One of my favourite Leonard Cohen stories was told by Dr. Marvin Weintraub. He was living in Montreal many years ago when he heard a young CBC radio interviewer ask Leonard if he was concerned about his last name Cohen, an obvious Jewish reference that might attract anti-Semitism. She asked him if he ever considered changing his name, to which Leonard responded: “Yes, I have.” “To what?” she queried. “To September”, he replied. To which, in bewilderment, she blurted out: “To Leonard September?” “No,” he paused, “To September Cohen”.[5]

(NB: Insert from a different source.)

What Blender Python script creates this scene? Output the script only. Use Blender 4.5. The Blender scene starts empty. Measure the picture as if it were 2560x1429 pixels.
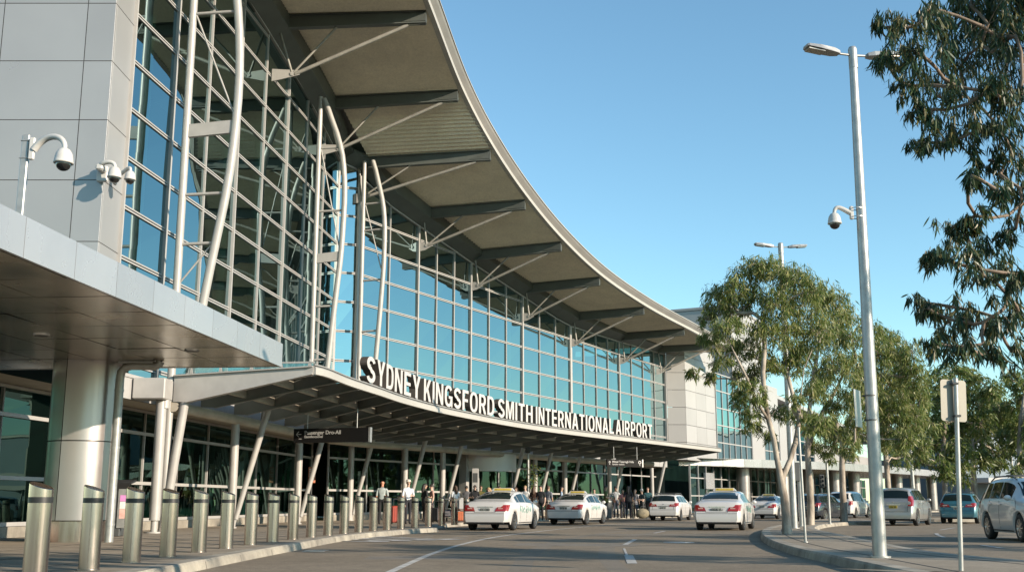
import bpy, bmesh, math, random
import numpy as np
from mathutils import Vector, Matrix, noise
random.seed(7)
PI = math.pi
SC = bpy.context.scene
COL = SC.collection
# ------------------------------------------------------------------ camera model
F_PX, PITCH, CAM_H = 2740.0, math.atan(541.5/2740.0), 1.0
def _ray(px, py):
    u = (px-1280)/F_PX; v = (714.5-py)/F_PX
    return Vector((u, math.cos(PITCH)-v*math.sin(PITCH), math.sin(PITCH)+v*math.cos(PITCH)))
def atz(px, py, z):
    """point of the horizontal plane z that the photo shows at this place"""
    d = _ray(px, py); return d*((z-CAM_H)/d.z)+Vector((0, 0, CAM_H))
def atY(px, py, Y):
    d = _ray(px, py); return d*(Y/d.y)+Vector((0, 0, CAM_H))
def proj(p):
    z = p[2]-CAM_H
    d = p[1]*math.cos(PITCH)+z*math.sin(PITCH); v = -p[1]*math.sin(PITCH)+z*math.cos(PITCH)
    return 1280+F_PX*p[0]/d, 714.5-F_PX*v/d
def V(*a): return Vector(a)
def lerp(a, b, t): return a+(b-a)*t
def interp(x, xs, ys):
    if x <= xs[0]: return ys[0]
    for i in range(1, len(xs)):
        if x <= xs[i]:
            t = (x-xs[i-1])/(xs[i]-xs[i-1]); return ys[i-1]+(ys[i]-ys[i-1])*t
    return ys[-1]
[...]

Imagine now the spirit of the two Eliezers
together in conversation,
singing and writing,
the mysteries revealed,
harmonizing, at last, on
the Secret Chord.

There’s a lover in the story
But the story’s still the same
There’s a lullaby for suffering
And a paradox to blame
But it’s written in the scriptures
And it’s not some idle claim
You want it darker
We kill the flame  (extinguish candle)

Hineni, my lord, I’m ready
I’m ready, my lord, hineni
Hineni, I’m ready, hineni

Photo of Eli Wiesel. NPR (National Public Radio)
Photo of Menorah from https://photos.yadvashem.org/photo-details.html?language=en&item_id=27429&ind=3

[1] In 1993, Wiesel spoke at the dedication of the United States Holocaust Memorial Museum in Washington, D.C. His words, which echo his life’s work, are carved in stone at the entrance to the museum: “For the dead and the living, we must bear witness.”

[2] From Leonard Cohen’s song Anthem.

[3] http://www.pbs.org/eliewiesel/life/work.html

[4] New Yorker Magazine, October 17, 2016, p. 50; online at https://www.newyorker.com/magazine/2016/10/17/leonard-cohen-makes-it-darker. Also highly recommended is “Leonard Cohen: A Final Interview” by The New Yorker and David Remnick’s edited audio recording of the interview https://www.newyorker.com/culture/culture-desk/leonard-cohen-a-final-interview.

[5] This story is corroborated in Leonard Cohen, Untold Stories: The Early Years by Michael Posner (New York and Toronto: Simon & Schuster, 2020). Cohen’s birthday was September 21st. I project he came up with this alternate name, in which he transposed time and personal name, while high on marijuana or on an LSD trip.